REPUBLIKA.CO.ID,JAKARTA--Pengacara Todung Mulya Lubis mengatakan Undang-undang nomor 5 tahun 1999 tentang Larangan Praktik Monopoli dan Persaingan Usaha Tidak Sehat perlu diajukan "judical review" (uji materi) karena Komisi Pengawas Persaingan Usaha (KPPU) dalam putusannya mengandung kelemahan dan berbuat semaunya.
"UU-nya harus ditinjau lagi. Kalau tidak kejadian seperti yang dialami PT Pfizer Indonesia maupun perusahaan sebelumnya akan terulang. KPPU akan terus mengeluarkan keputusan yang merugikan investasi dan ini membahayakan ekonomi Indonesia," kata Todung, saat berbicara dalam Forum Diskusi Group di Jakarta, Kamis.
Todung berharap para pelaku usaha yang merasa dirugikan atas keputusan KPPU bisa mengajukan "judical review" atas UU Larangan Praktek Monopoli dan Persaingan Usaha Tidak Sehat ini. "Saya merupakan salah satu yang mendorong adanya KPPU agar bisa mengatur persaingan usaha, tapi sekarang fungsinya mengalami deviasi sehingga KPPU berubah sebagai lembaga yang haus kekuasaan," katanya.
\Dia mencontohkan putusan KPPU yang kontroversi dan tidak mendorong investasi adalah putusan pada sembilan maskapai penerbangan tentang biaya avtur, minyak goreng, dan PT Pfizer Indonesia. "Sebenarnya ada pelanggaran dalam fungsi KPPU. Lembaga ini menjalankan tiga fungsi sebagai polisi, jaksa, dan hakim. Karena ini juga dia menjadi superbody, super power. Akibatnya, kehadiran KPPU justru tidak memberikan kepastian hukum bagi invetor untuk berinvestasi," kata Todung.
Jika KPPU tidak dibenahi, dikhawatirkan akan membahayakan iklim investasi di Indonesia. Selain itu legitimasi KPPU semakin hari akan dipertanyakan dan bisa berdampak serius.

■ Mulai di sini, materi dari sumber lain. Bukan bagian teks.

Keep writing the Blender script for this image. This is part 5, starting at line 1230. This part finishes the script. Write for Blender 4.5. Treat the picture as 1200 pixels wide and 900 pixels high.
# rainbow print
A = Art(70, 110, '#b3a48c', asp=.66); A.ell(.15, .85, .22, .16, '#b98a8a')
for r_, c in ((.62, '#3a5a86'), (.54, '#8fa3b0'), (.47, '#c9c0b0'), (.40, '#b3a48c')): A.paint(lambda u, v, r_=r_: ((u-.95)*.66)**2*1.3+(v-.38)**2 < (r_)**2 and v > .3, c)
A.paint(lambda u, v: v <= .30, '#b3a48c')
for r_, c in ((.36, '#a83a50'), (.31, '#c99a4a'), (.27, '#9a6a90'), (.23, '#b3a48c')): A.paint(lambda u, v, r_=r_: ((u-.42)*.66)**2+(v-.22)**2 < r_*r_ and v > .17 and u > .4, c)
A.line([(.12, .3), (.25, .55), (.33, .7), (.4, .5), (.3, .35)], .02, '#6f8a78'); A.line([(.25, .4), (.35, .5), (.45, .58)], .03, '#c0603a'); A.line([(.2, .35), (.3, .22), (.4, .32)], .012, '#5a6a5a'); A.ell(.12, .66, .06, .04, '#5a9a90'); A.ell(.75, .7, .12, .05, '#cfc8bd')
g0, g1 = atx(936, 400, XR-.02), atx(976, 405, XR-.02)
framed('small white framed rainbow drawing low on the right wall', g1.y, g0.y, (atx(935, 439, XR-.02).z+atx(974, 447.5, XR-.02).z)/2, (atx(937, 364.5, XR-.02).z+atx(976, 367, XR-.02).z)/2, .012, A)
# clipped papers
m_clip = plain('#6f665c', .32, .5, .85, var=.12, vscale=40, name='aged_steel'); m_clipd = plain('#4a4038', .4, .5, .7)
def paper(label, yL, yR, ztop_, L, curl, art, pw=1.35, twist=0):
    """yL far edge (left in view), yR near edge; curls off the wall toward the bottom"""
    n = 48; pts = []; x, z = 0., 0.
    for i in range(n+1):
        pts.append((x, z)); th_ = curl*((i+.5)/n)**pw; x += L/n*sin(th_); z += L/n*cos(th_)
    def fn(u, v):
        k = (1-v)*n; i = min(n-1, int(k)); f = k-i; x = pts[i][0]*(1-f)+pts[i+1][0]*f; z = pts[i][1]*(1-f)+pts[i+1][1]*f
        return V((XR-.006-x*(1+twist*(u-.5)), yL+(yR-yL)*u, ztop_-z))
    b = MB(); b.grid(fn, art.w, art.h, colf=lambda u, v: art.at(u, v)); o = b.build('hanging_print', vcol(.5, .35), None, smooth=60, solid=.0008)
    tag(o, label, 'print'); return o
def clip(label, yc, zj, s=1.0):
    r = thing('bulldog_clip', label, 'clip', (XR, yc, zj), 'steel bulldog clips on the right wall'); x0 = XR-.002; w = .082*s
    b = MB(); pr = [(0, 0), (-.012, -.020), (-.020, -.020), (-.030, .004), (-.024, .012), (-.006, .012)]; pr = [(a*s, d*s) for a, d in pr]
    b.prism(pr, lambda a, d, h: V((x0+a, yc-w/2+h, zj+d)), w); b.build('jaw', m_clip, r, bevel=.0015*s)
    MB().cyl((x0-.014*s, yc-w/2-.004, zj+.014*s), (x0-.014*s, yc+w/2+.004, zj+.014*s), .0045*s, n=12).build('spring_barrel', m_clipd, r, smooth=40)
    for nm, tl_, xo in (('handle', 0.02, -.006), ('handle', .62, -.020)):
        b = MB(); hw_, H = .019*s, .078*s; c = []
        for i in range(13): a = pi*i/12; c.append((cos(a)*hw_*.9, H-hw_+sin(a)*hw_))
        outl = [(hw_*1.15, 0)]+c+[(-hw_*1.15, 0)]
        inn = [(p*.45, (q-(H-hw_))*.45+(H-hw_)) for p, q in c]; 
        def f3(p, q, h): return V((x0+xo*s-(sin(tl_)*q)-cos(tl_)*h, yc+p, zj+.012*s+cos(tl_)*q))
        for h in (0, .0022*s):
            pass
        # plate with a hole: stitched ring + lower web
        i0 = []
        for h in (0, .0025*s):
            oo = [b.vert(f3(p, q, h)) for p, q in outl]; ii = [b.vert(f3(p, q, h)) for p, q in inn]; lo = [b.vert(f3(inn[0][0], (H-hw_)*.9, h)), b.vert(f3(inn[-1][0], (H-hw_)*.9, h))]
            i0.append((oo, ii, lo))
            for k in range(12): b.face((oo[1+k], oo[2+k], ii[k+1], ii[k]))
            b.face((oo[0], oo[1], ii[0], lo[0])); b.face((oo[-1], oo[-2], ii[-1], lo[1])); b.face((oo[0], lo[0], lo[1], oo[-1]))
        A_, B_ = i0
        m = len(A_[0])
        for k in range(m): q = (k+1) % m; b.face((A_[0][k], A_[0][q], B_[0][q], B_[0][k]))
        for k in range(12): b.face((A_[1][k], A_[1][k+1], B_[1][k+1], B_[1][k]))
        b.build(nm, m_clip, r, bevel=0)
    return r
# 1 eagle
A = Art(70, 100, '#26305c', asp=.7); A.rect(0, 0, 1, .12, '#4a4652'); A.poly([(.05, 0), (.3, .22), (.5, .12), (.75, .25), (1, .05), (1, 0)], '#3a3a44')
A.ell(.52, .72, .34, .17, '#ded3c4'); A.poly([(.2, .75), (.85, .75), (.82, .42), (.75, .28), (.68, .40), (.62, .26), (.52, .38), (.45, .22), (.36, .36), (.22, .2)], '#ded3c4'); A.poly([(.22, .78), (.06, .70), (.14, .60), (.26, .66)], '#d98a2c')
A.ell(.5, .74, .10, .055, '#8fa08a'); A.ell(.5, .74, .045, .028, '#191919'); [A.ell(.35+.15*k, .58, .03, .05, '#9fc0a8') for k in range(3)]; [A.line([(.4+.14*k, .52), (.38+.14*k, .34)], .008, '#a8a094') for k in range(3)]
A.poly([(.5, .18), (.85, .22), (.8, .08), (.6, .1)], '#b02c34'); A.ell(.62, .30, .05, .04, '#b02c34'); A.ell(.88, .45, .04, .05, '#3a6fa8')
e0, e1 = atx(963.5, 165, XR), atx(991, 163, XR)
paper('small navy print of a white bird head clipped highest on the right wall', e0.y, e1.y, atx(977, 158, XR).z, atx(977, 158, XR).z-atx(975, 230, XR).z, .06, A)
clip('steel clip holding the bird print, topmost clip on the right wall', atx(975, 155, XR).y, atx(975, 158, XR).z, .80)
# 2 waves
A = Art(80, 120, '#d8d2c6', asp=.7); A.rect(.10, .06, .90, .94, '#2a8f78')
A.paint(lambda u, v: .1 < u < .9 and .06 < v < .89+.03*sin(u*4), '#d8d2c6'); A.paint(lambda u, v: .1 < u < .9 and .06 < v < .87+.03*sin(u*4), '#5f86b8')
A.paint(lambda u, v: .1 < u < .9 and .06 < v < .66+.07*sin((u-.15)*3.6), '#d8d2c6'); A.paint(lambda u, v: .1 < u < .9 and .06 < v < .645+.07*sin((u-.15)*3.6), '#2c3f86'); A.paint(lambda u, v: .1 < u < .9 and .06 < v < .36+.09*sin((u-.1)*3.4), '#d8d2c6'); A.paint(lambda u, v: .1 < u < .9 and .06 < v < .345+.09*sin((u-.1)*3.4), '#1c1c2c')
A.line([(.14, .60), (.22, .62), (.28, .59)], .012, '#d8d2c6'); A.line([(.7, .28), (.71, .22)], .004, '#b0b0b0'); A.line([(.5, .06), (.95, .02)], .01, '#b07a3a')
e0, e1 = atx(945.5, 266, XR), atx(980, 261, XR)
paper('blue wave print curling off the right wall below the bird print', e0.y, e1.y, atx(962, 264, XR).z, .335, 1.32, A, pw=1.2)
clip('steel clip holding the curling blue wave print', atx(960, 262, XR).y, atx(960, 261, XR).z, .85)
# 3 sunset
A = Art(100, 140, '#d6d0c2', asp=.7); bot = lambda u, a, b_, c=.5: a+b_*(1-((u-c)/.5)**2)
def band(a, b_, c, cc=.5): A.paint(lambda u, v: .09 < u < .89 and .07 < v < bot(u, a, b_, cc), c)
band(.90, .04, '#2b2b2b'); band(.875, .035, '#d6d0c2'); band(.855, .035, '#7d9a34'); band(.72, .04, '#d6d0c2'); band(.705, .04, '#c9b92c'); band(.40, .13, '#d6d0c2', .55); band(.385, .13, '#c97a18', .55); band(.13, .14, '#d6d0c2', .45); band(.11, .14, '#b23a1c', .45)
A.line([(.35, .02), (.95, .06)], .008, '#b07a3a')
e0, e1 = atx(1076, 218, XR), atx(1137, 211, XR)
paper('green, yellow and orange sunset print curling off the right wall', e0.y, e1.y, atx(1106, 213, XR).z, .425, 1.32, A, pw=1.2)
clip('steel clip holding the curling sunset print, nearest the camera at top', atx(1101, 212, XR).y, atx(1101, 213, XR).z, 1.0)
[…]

"Pengusaha akan berpikir dua kali untuk berinvestasi di Indonesia. Putusan KPPU juga akan dipersoalkan karena semua peraturan yang dibuatnya sangat aneh dan diterjemahkan KPPU juga aneh," katanya.
Sementara itu Public Affairs and Communications PT Pfizer Indonesia Chrisma A Albandjar mengatakan, pihaknya enggan berkomentar banyak atas usulan "judical review" ini. "Kami ikut saja pada UU yang berlaku sekarang. UU nya mau ditinjau ulang atau tidak, itu urusan belakangan. Jelasnya kami ingin masalah ini dituntaskan dulu sesuai UU yang berlaku sekarang," kata Chrisma.